Empire Ascendant by Kameron Hurley

The second book of the Worldbreaker Saga. This book adds a few new POV characters, including Kirana, the invasion’s leader.

There’s a lot less learning everything from scratch in this book, which made it an easier read. Similarly, the plots and actions by everyone seem much more straightforward. There’s some leveling; Zezili is back after her mauling and ready to kick butt. Roh (and new POV Luna) are engaged in arctic survival, Lilia is coming down off her end of book 1 high, with the impossible demanded of her.

Three of the new POV characters are rulers; Kirana for the invading empire, but also the king of Tordin and Saiduan’s power behind the throne. They are interesting people, all with tough choices to make. Time seems less compressed; the book covers about a year of the conflict, instead of only a few months.

By the end of the book, we’ve killed some of the POV characters, so we should be back to five-ish in the next (last?) book of the Saga. The strife is terrible, but feels less shockingly bloody than before. It read much faster than book 1; perhaps in part because I was fluent in the characters from just finishing the Mirror Empire.

The next book has some big plots to finish; I look forward to it!

Mystic by Jason Denzel

A good turning of age fantasy book, in a less glossy world. I liked the assumed privileges of the nobility (and their secret stressors), and the conflict with Pomella. The petty revenge of her Lady (and the surprising solidarity she found from her peers) felt like good world building.

Her relationships are strong and interesting, including her mistakes. I’d like to see how the story continues.

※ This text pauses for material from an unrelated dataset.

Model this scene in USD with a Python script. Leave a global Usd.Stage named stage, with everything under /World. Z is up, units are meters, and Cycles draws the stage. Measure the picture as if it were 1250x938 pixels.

The Rithmatist by Brandon Sanderson

A great YA book set in a late victorian clockwork and magic world that borrows a lot from real history… then throws in bold changes, making it unique. The borrowing from the real world, in the end, is mostly the names of countries and empires–but not even that, straight.

It’s a boarding school book, where our hero attends a large, exclusive school that trains people for their careers… including the career of Rithmatist. There’s a lot of interesting history about this weird magical practice that comes out over the book. The first thing we learn is that Rithmatic lines are drawn in chalk, often circles and lines. There’s art interspersed between chapters with drawings of the various circles and their points of intersection. That’s a fascinating read, and lends quite a bit to the feel of a complex, discovered magic system.

Joel is an interesting hero; near obsessed with Rithmatists, but unable to wield their powers. As you’d expect from YA, his focus and dedication, despite the evident incongruity, pays off in the end–but not much before that!

Much like Harry Potter, he’s poor in a society of wealthy aristocrats. While his father is also dead, his mother is present, if mostly in the background. Much of the book is about Joel coming to navigate relationships of his choosing, both with Professor Fitch and Melody.

Melody, in contrast to Joel, is a Rithmatist… but not a very good one. She doesn’t draw great circles, she drifts off in class, and “doodles” unicorns. She’s what Joel wishes to be, squandered… but we find that there’s more to her (and her chalklings) too.

In the end, it was well done. The book comes to a satisfying conclusion, but with a large thread left dangling. I’ll keep an eye out for its promised sequel, but writing hasn’t been begun on it yet.